Por Carlos Alberto Ospina M.
En Colombia logramos cambiar los crímenes de guerra en sentencias turísticas, inventándonos un sistema penal paralelo que debería estudiarse en Harvard gracias a la justicia transicional y restaurativa. Un eufemismo digno de antología en lo relativo a que los delincuentes no van a la cárcel ni sobrellevan un auténtico castigo. Por el contrario, ellos proporcionarán un voluntariado premium o un correctivo boutique que contempla paseos a las comunidades afectadas por los genocidios, los delitos de lesa humanidad y las desapariciones forzadas.
El spa del mecanismo de transición judicial parece diseñado por un publicista que vende esperanza en empaques brillantes que adentro traen puro aire. Los 21.936 secuestros documentos de las FARC-EP y los 6.402 falsos positivos a manos de militares son dos tragedias nacionales convertidas en vitrina judicial.
La Jurisdicción Especial para la Paz (JEP) tuvo la oportunidad única, a la luz de los macrocasos 001 y 003, de demostrar que incluso en medio de la guerra es posible hacer justicia y revelar que la veracidad podía acompañarse de sanciones proporcionales. Al revés, lo que recogimos fue un teatro de impunidad con sinopsis solemne.
El caso del secuestro no admite sutilezas. Fue la política empresarial del cautiverio aplicada por las FARC a miles personas encadenadas, aisladas y expuestas como mercancías o animales de intercambio. Una estrategia de terror sistemático que dejó familias rotas y vidas arruinadas. Hoy, por ocho años de penalización metafórica, los máximos responsables “aceptan” culpa a modo de un gran hallazgo histórico. Tiempo en el que podrán moverse con objeto de construir canchas de microfútbol, esparcir rosas sin espinas o enseñar origami. ¡Insultante sanción propia! ¿Eso reparara los daños y perjuicios por años de encierro, vejámenes y torturas? Obvio, no.
Así mismo, los falsos positivos presentaron un guion siniestro. Varios soldados y oficiales reclutaron jóvenes pobres para ejecutarlos y disfrazarlos de guerrilleros a fin de inflar las cifras de bajas en combate. Otra fábrica de cadáveres avalada por ciertos mandos castrenses que en las audiencias derramaron lágrimas de cocodrilo, a la par de ofrecer disculpas y confesiones tardías semejantes a un abanico de tonta. El primero de cinco dictámenes programados en el marco del macrocaso 003 acerca de los asesinatos y las desapariciones ejecutadas por integrantes del Estado colombiano en la costa Caribe, también representa un retiro espiritual de ocho años con “restricción efectiva de la libertad”, pero no prisión.
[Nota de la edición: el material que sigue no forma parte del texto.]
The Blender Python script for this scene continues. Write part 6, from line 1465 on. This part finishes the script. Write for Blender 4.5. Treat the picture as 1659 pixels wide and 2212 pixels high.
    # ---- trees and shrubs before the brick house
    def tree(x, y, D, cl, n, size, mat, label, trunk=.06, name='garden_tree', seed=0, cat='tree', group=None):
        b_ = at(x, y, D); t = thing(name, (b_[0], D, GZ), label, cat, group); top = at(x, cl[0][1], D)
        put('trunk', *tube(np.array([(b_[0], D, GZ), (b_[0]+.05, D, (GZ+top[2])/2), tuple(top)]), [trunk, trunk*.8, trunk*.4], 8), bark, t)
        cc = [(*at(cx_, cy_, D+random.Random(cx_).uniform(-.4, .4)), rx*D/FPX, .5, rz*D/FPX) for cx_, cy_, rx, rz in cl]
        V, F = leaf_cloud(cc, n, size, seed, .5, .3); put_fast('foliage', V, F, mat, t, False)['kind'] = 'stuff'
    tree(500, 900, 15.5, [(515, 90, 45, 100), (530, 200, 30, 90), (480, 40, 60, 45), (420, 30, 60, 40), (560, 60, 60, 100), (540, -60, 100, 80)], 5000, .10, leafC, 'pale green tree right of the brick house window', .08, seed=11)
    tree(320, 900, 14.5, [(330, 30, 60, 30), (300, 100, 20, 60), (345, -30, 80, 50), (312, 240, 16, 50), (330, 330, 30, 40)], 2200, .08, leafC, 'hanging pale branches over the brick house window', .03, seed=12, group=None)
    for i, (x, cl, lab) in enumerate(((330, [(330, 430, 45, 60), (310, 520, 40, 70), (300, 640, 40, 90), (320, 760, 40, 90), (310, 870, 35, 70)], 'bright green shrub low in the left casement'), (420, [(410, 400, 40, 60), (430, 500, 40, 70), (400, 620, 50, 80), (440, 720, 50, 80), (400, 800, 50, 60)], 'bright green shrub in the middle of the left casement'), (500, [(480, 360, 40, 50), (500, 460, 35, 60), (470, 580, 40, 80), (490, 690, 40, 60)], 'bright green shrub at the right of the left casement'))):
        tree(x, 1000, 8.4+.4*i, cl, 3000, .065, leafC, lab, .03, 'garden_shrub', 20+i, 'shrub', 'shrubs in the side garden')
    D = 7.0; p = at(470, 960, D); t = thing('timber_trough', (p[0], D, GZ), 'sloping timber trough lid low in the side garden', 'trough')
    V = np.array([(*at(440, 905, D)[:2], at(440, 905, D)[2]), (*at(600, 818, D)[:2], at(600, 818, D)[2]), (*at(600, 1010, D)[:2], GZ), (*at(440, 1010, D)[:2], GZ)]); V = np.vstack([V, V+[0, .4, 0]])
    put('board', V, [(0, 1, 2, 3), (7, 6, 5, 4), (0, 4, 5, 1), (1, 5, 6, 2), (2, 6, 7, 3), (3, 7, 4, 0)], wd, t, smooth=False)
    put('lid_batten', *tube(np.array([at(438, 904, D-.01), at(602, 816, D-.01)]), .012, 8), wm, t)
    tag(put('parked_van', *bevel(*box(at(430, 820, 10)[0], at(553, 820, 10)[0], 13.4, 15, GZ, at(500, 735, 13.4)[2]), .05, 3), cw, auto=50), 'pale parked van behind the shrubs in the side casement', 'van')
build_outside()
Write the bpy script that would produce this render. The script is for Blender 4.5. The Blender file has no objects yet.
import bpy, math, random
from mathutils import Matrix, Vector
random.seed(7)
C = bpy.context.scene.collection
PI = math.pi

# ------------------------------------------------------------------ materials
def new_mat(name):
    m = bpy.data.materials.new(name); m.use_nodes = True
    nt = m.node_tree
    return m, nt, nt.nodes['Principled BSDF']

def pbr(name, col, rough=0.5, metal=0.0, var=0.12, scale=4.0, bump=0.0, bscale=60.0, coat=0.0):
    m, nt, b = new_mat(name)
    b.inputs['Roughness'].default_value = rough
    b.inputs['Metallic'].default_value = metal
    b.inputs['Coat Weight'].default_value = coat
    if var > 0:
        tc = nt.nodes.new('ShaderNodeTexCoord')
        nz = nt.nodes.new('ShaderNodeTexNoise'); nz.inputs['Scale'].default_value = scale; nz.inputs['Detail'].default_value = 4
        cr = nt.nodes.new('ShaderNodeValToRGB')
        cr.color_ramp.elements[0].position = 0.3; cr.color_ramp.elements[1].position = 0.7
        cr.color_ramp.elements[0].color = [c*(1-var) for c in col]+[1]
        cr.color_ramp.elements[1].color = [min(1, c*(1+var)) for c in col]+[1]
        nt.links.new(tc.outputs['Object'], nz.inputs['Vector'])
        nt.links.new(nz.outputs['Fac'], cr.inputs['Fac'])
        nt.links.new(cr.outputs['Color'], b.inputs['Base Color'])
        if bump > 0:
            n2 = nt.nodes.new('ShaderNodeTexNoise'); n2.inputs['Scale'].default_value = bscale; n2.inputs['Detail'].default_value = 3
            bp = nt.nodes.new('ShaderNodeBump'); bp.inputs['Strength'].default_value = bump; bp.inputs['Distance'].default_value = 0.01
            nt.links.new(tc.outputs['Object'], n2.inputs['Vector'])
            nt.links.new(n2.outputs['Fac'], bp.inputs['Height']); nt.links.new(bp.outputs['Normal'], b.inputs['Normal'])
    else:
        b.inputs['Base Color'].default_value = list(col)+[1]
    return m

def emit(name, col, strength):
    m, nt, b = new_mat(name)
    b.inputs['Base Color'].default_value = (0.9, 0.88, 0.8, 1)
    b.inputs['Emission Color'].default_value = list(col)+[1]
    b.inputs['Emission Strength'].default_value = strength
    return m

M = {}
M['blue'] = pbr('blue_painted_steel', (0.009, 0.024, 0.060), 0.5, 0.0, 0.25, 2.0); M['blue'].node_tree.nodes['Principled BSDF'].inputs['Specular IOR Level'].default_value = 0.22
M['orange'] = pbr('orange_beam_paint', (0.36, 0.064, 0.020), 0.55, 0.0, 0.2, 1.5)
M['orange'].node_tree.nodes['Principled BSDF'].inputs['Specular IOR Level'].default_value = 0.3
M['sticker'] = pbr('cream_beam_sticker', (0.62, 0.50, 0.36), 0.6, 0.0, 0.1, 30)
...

¿Dónde queda la dignidad de los afectados y el principio de lo que es justo y adecuado al trastorno sufrido? Se repite que no hay inmunidad, puesto que este modelo busca la reconciliación. Acordar los ánimos desarticulados no significa indultar por decreto ni obligar a quien padece las consecuencias a aplaudir una pena retórica. Por ejemplo, el ladrón de celular puede recibir doce años tras las rejas y el campesino que tumba monte acaba preso por una década. Mientras tanto, el guerrillero que ordenó homicidios y el general que ensambló una industria de la muerte reciben menos lección que un infractor de las normas de tránsito. Es decir, acá el crimen paga, pero barato.
La narrativa oficial dice que la verdad es importante, sin duda. Sin embargo, al no observar la norma constitucional de simetría todo se vuelve un espectáculo cruel que nada tiene que ver con las violaciones cometidas o el postulado de justicia restaurativa. Tanto de ello, que más bien es un catálogo del horror para foros internacionales y consumo académico que obliga a las víctimas a escuchar, negándoles el derecho a percibir un escarmiento que compense la perturbación. El mensaje es devastador: en Colombia se puede secuestrar, matar y extinguir gente; a lo último, la sentencia sería menor a la de un delito común.
Aquí huele a burla y a penitencia cosmética. Eso no es ecuanimidad que desagravia, ya que se trata de la implementación de un arte perverso de juzgar sin corregir y de obligar a perdonar sin sanar. Es impunidad transicional con certificado oficial, cuyo mayor efecto no será la paz, sino la revictimización y la repetición de la tragedia.
Un país que procesa de manera simbólica los crímenes atroces no sana debido a que multiplica la rabia y destruye la esperanza. En lugar de cerrar las heridas abre otras nuevas en el momento en que las víctimas reciben el máximo castigo: fingir que esto es justicia real.